Hong Kong is moving ahead with new OTC derivatives regulations, as required by G20 obligations. The Securities and Futures Commission (SFC)and the Hong Kong Monetary Authority (HKMA) have issued their findings following a joint public consultation on the mandatory reporting and record keeping obligations.
The SFC and HKMA have reduced the initial application of the mandatory reporting rules that originally included reporting obligations for Hong Kong persons and asset managers, for those trades entered into on behalf of their clients.
At first, reporting obligations will apply to regulated entities such as banks, approved money brokers and SFC-licensed corporations.

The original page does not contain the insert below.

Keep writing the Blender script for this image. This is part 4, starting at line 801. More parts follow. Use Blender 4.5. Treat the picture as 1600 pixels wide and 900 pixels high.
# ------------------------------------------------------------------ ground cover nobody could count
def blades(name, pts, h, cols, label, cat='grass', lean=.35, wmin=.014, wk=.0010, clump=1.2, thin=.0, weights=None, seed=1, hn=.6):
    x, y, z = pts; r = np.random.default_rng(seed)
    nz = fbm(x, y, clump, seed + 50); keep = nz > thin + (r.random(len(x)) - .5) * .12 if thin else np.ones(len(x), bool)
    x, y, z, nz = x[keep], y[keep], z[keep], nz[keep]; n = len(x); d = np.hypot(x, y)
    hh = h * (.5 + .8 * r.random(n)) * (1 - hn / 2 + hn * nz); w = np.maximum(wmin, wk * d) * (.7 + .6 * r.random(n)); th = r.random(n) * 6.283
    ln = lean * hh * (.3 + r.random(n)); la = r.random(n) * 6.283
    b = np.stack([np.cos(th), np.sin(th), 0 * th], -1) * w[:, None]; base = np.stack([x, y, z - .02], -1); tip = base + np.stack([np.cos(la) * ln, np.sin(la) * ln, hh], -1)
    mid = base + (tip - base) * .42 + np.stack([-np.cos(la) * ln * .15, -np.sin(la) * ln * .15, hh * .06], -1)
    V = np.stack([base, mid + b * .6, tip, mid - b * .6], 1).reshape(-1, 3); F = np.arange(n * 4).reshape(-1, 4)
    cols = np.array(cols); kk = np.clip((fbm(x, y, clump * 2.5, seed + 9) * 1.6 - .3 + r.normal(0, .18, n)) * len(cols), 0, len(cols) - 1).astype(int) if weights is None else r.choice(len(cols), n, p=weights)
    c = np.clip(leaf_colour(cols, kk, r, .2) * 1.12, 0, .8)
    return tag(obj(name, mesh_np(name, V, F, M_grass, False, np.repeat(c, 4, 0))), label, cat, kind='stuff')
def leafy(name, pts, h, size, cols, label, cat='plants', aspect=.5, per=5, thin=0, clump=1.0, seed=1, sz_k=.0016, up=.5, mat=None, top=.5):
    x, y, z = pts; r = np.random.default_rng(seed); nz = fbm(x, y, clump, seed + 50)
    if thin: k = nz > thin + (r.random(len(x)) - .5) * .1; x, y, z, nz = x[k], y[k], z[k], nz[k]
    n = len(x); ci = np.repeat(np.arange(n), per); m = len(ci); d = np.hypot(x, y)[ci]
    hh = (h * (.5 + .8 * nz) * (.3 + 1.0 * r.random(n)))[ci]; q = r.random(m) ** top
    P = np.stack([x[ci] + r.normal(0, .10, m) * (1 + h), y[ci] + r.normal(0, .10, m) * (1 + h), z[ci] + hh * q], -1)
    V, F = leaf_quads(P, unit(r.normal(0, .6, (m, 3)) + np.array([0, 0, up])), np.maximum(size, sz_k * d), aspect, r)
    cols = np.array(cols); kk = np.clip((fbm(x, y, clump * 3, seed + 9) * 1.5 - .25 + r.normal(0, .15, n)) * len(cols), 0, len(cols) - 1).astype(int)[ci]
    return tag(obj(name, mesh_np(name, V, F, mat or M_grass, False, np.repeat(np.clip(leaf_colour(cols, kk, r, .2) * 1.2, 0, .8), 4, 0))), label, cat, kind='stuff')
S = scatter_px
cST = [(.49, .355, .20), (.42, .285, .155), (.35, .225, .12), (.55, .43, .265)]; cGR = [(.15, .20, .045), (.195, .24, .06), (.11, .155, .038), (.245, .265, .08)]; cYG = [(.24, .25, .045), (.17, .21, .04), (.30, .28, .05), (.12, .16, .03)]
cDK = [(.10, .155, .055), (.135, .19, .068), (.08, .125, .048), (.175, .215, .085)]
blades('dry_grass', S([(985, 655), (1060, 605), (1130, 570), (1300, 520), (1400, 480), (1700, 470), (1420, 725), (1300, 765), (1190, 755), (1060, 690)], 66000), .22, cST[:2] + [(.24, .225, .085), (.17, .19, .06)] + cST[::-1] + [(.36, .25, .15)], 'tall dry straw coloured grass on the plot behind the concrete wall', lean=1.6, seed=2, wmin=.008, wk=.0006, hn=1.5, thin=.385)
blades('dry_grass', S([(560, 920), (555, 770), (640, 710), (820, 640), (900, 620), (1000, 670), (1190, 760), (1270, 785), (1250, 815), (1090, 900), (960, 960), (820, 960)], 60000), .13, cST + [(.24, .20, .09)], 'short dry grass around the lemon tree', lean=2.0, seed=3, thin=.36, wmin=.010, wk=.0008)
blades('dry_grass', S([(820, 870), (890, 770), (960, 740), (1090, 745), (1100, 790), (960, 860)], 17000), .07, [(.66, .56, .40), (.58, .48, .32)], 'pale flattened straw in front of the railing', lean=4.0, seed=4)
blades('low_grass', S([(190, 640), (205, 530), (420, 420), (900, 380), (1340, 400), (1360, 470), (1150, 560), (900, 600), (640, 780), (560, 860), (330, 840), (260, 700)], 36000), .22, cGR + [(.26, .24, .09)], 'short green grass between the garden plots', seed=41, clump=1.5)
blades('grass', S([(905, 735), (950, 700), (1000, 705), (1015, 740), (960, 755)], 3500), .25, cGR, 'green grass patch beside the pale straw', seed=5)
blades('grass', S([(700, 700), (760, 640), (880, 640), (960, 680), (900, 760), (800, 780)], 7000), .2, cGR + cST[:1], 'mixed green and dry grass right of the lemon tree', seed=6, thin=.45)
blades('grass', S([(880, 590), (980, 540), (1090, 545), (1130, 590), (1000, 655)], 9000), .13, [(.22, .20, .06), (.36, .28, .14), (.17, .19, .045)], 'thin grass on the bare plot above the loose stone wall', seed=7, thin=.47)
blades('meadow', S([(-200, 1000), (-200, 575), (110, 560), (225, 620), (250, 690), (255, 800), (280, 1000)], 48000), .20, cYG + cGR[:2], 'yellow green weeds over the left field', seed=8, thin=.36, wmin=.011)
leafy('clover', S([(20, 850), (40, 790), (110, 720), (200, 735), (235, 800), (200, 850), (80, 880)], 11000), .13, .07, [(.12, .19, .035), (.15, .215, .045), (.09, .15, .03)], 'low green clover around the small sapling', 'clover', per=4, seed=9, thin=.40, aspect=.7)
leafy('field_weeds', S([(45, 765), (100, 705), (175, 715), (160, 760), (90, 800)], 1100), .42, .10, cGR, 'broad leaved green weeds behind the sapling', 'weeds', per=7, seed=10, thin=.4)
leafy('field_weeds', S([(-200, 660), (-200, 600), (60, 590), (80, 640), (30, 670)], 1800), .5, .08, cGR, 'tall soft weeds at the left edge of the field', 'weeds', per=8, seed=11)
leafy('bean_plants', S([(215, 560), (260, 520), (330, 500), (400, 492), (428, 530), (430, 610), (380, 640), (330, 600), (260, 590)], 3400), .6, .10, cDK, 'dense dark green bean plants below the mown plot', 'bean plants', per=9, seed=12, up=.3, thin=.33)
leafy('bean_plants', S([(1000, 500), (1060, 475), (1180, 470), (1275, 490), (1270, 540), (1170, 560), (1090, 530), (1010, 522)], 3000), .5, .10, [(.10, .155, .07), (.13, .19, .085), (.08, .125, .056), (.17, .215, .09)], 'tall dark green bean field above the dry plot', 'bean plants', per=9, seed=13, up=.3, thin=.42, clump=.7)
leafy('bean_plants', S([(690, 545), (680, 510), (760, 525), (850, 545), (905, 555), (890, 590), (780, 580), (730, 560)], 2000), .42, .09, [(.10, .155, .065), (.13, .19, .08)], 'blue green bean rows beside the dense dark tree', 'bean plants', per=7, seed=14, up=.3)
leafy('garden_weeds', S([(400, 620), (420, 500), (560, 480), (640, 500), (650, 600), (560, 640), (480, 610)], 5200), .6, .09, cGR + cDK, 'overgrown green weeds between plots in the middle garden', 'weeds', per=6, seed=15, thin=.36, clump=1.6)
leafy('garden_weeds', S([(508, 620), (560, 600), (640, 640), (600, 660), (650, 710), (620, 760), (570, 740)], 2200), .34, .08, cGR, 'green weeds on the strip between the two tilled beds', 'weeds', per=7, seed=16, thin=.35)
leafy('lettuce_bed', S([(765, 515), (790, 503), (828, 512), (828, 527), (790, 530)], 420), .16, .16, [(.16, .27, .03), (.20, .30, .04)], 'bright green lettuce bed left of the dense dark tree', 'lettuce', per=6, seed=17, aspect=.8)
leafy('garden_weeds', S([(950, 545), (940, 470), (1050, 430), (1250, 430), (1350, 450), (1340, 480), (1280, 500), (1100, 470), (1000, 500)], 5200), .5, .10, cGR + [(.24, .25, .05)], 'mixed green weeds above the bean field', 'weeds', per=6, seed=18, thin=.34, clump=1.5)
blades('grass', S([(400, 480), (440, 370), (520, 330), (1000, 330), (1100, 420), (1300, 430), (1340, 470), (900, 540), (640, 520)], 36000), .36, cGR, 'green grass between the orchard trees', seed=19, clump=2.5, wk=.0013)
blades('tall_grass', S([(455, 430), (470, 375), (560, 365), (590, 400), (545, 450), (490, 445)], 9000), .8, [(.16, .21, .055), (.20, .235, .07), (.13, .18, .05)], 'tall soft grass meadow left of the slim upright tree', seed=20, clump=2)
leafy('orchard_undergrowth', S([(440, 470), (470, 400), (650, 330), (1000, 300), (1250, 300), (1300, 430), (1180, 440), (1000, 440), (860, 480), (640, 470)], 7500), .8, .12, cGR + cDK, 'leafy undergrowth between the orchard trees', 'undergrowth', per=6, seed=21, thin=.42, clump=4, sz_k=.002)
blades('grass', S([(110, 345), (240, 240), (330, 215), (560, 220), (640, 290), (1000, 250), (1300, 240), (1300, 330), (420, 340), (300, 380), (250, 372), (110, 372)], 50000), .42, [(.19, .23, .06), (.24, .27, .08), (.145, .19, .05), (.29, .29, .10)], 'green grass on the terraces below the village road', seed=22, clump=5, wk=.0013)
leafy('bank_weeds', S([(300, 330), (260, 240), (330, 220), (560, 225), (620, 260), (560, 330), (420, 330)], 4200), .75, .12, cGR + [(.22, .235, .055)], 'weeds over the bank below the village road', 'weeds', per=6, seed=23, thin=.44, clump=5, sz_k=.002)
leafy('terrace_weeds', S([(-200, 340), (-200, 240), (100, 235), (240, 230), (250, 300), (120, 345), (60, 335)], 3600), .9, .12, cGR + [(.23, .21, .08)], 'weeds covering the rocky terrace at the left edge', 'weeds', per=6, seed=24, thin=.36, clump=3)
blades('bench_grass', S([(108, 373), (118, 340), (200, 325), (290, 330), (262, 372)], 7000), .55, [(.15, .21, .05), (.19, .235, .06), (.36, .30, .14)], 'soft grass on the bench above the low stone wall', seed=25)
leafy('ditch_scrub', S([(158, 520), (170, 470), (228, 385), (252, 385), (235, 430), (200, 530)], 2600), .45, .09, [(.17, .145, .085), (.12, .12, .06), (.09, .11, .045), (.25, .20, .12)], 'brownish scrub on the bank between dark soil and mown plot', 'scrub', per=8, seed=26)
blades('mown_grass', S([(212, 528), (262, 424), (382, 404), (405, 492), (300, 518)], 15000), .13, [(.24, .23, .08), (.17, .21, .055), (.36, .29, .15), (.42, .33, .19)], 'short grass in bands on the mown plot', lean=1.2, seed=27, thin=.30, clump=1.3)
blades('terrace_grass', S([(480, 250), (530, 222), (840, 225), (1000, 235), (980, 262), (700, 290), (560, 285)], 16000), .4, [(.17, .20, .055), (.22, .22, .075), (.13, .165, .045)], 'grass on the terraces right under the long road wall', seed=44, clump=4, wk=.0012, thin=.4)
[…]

The period permitted to set up reporting connections to the trade repository has been increased from three months to six months.
“Overall, the approach the SFC and the HKMA are adopting is commendable – it enables Hong Kong’s mandatory reporting regime to start in early 2015. It focuses on those entities, the dealers, that are closest to the market,” said Scott Carnachan of law firm Deacons. “It gives time to address any teething issues before broadening the scope of reporting obligations to asset managers and Hong Kong persons. It appears designed to enable a smooth start to mandatory reporting.”
Some replies in the consultation asked for substituted compliance to be permitted, that being the ability to meet the Hong Kong reporting obligation through reporting to an overseas trade repository. Some also requested one-sided reporting – meaning that only one counterparty has to report.
However, the SFC and the HKMA has reiterated the requirement for reporting in Hong Kong and that means no substituted compliance and two-sided reporting.